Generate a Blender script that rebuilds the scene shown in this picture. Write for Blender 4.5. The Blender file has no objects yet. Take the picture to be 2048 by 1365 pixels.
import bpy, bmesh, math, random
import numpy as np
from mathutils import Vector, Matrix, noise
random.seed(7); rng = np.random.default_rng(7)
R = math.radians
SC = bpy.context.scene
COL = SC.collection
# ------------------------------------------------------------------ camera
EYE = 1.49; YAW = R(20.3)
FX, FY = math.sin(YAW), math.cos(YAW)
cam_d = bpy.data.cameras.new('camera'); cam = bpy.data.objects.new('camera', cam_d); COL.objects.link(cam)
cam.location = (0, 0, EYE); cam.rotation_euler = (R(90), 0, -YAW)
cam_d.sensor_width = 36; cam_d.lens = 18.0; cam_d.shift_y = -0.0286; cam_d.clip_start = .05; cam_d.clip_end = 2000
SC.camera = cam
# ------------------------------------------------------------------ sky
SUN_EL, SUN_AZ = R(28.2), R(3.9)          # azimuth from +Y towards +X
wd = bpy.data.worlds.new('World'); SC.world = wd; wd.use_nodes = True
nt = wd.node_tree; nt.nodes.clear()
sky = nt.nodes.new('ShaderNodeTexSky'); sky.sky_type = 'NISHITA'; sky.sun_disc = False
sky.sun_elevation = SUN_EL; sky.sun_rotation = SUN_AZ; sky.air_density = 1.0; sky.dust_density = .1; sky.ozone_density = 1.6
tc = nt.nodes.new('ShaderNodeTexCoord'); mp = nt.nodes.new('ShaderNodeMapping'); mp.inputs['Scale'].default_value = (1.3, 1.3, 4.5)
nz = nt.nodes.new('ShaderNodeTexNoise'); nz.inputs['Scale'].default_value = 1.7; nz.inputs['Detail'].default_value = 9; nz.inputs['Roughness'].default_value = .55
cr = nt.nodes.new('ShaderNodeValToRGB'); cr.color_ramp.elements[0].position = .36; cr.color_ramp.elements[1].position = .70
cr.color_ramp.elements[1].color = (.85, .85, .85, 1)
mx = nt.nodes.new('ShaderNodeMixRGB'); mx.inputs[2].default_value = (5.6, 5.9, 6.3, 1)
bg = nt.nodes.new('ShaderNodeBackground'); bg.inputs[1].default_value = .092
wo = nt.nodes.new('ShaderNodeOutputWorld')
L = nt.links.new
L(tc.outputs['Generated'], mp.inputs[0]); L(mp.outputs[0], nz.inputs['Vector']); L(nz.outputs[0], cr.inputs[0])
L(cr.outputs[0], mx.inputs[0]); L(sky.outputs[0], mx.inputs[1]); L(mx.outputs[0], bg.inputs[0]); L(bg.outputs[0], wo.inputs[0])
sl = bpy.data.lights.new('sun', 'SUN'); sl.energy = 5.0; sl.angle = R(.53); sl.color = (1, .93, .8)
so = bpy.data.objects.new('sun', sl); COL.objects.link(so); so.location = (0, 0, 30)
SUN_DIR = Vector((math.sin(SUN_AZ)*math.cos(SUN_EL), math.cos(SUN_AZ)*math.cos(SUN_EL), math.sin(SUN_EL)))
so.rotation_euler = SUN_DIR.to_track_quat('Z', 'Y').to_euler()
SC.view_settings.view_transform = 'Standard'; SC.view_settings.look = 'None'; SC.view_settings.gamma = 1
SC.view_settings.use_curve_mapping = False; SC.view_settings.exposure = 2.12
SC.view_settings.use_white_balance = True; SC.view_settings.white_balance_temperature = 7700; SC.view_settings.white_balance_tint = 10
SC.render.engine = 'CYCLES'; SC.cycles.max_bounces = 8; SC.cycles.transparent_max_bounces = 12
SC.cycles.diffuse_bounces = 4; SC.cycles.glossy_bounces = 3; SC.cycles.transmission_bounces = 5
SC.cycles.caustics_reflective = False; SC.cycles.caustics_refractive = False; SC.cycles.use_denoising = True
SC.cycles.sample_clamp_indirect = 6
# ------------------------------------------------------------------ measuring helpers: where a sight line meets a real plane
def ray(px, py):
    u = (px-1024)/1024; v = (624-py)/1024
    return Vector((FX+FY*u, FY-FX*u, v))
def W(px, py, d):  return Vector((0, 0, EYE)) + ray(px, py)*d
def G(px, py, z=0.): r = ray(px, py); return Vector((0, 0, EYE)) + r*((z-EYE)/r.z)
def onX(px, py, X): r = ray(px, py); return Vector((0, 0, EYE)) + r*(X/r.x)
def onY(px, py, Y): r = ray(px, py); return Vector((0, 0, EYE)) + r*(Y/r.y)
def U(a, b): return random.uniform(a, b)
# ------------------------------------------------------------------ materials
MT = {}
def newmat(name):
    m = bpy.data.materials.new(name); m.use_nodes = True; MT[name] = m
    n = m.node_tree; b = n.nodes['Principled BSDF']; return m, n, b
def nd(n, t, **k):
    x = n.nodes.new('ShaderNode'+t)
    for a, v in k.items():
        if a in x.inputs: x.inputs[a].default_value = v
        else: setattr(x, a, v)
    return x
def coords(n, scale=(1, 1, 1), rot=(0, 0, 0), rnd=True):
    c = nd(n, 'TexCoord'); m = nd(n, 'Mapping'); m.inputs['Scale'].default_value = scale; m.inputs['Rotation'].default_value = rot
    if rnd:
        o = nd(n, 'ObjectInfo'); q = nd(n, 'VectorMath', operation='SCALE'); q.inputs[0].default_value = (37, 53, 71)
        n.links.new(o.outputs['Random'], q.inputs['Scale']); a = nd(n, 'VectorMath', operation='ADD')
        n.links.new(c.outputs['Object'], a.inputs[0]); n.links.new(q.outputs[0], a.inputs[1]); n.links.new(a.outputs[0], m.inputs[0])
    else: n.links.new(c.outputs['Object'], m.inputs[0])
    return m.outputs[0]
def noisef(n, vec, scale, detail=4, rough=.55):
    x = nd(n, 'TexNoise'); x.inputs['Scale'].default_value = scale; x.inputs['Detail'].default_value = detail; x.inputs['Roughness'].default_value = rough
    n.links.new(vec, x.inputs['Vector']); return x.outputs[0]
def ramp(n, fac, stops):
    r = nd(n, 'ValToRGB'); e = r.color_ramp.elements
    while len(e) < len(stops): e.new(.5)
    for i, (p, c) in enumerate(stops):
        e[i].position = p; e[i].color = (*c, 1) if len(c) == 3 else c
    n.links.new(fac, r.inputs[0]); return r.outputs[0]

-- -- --

Set problem:
Using the listing above, reproduce each line without omission.

Result for this task:
Generate a Blender script that rebuilds the scene shown in this picture. Write for Blender 4.5. The Blender file has no objects yet. Take the picture to be 2048 by 1365 pixels.
import bpy, bmesh, math, random
import numpy as np
from mathutils import Vector, Matrix, noise
random.seed(7); rng = np.random.default_rng(7)
R = math.radians
SC = bpy.context.scene
COL = SC.collection
# ------------------------------------------------------------------ camera
EYE = 1.49; YAW = R(20.3)
FX, FY = math.sin(YAW), math.cos(YAW)
cam_d = bpy.data.cameras.new('camera'); cam = bpy.data.objects.new('camera', cam_d); COL.objects.link(cam)
cam.location = (0, 0, EYE); cam.rotation_euler = (R(90), 0, -YAW)
cam_d.sensor_width = 36; cam_d.lens = 18.0; cam_d.shift_y = -0.0286; cam_d.clip_start = .05; cam_d.clip_end = 2000
SC.camera = cam
# ------------------------------------------------------------------ sky
SUN_EL, SUN_AZ = R(28.2), R(3.9)          # azimuth from +Y towards +X
wd = bpy.data.worlds.new('World'); SC.world = wd; wd.use_nodes = True
nt = wd.node_tree; nt.nodes.clear()
sky = nt.nodes.new('ShaderNodeTexSky'); sky.sky_type = 'NISHITA'; sky.sun_disc = False
sky.sun_elevation = SUN_EL; sky.sun_rotation = SUN_AZ; sky.air_density = 1.0; sky.dust_density = .1; sky.ozone_density = 1.6
tc = nt.nodes.new('ShaderNodeTexCoord'); mp = nt.nodes.new('ShaderNodeMapping'); mp.inputs['Scale'].default_value = (1.3, 1.3, 4.5)
nz = nt.nodes.new('ShaderNodeTexNoise'); nz.inputs['Scale'].default_value = 1.7; nz.inputs['Detail'].default_value = 9; nz.inputs['Roughness'].default_value = .55
cr = nt.nodes.new('ShaderNodeValToRGB'); cr.color_ramp.elements[0].position = .36; cr.color_ramp.elements[1].position = .70
cr.color_ramp.elements[1].color = (.85, .85, .85, 1)
mx = nt.nodes.new('ShaderNodeMixRGB'); mx.inputs[2].default_value = (5.6, 5.9, 6.3, 1)
bg = nt.nodes.new('ShaderNodeBackground'); bg.inputs[1].default_value = .092
wo = nt.nodes.new('ShaderNodeOutputWorld')
L = nt.links.new
L(tc.outputs['Generated'], mp.inputs[0]); L(mp.outputs[0], nz.inputs['Vector']); L(nz.outputs[0], cr.inputs[0])
L(cr.outputs[0], mx.inputs[0]); L(sky.outputs[0], mx.inputs[1]); L(mx.outputs[0], bg.inputs[0]); L(bg.outputs[0], wo.inputs[0])
sl = bpy.data.lights.new('sun', 'SUN'); sl.energy = 5.0; sl.angle = R(.53); sl.color = (1, .93, .8)
so = bpy.data.objects.new('sun', sl); COL.objects.link(so); so.location = (0, 0, 30)
SUN_DIR = Vector((math.sin(SUN_AZ)*math.cos(SUN_EL), math.cos(SUN_AZ)*math.cos(SUN_EL), math.sin(SUN_EL)))
so.rotation_euler = SUN_DIR.to_track_quat('Z', 'Y').to_euler()
SC.view_settings.view_transform = 'Standard'; SC.view_settings.look = 'None'; SC.view_settings.gamma = 1
SC.view_settings.use_curve_mapping = False; SC.view_settings.exposure = 2.12
SC.view_settings.use_white_balance = True; SC.view_settings.white_balance_temperature = 7700; SC.view_settings.white_balance_tint = 10
SC.render.engine = 'CYCLES'; SC.cycles.max_bounces = 8; SC.cycles.transparent_max_bounces = 12
SC.cycles.diffuse_bounces = 4; SC.cycles.glossy_bounces = 3; SC.cycles.transmission_bounces = 5
SC.cycles.caustics_reflective = False; SC.cycles.caustics_refractive = False; SC.cycles.use_denoising = True
SC.cycles.sample_clamp_indirect = 6
# ------------------------------------------------------------------ measuring helpers: where a sight line meets a real plane
def ray(px, py):
    u = (px-1024)/1024; v = (624-py)/1024
    return Vector((FX+FY*u, FY-FX*u, v))
def W(px, py, d):  return Vector((0, 0, EYE)) + ray(px, py)*d
def G(px, py, z=0.): r = ray(px, py); return Vector((0, 0, EYE)) + r*((z-EYE)/r.z)
def onX(px, py, X): r = ray(px, py); return Vector((0, 0, EYE)) + r*(X/r.x)
def onY(px, py, Y): r = ray(px, py); return Vector((0, 0, EYE)) + r*(Y/r.y)
def U(a, b): return random.uniform(a, b)
# ------------------------------------------------------------------ materials
MT = {}
def newmat(name):
    m = bpy.data.materials.new(name); m.use_nodes = True; MT[name] = m
    n = m.node_tree; b = n.nodes['Principled BSDF']; return m, n, b
def nd(n, t, **k):
    x = n.nodes.new('ShaderNode'+t)
    for a, v in k.items():
        if a in x.inputs: x.inputs[a].default_value = v
        else: setattr(x, a, v)
    return x
def coords(n, scale=(1, 1, 1), rot=(0, 0, 0), rnd=True):
    c = nd(n, 'TexCoord'); m = nd(n, 'Mapping'); m.inputs['Scale'].default_value = scale; m.inputs['Rotation'].default_value = rot
    if rnd:
        o = nd(n, 'ObjectInfo'); q = nd(n, 'VectorMath', operation='SCALE'); q.inputs[0].default_value = (37, 53, 71)
        n.links.new(o.outputs['Random'], q.inputs['Scale']); a = nd(n, 'VectorMath', operation='ADD')
        n.links.new(c.outputs['Object'], a.inputs[0]); n.links.new(q.outputs[0], a.inputs[1]); n.links.new(a.outputs[0], m.inputs[0])
    else: n.links.new(c.outputs['Object'], m.inputs[0])
    return m.outputs[0]
def noisef(n, vec, scale, detail=4, rough=.55):
    x = nd(n, 'TexNoise'); x.inputs['Scale'].default_value = scale; x.inputs['Detail'].default_value = detail; x.inputs['Roughness'].default_value = rough
    n.links.new(vec, x.inputs['Vector']); return x.outputs[0]
def ramp(n, fac, stops):
    r = nd(n, 'ValToRGB'); e = r.color_ramp.elements
    while len(e) < len(stops): e.new(.5)
    for i, (p, c) in enumerate(stops):
        e[i].position = p; e[i].color = (*c, 1) if len(c) == 3 else c
    n.links.new(fac, r.inputs[0]); return r.outputs[0]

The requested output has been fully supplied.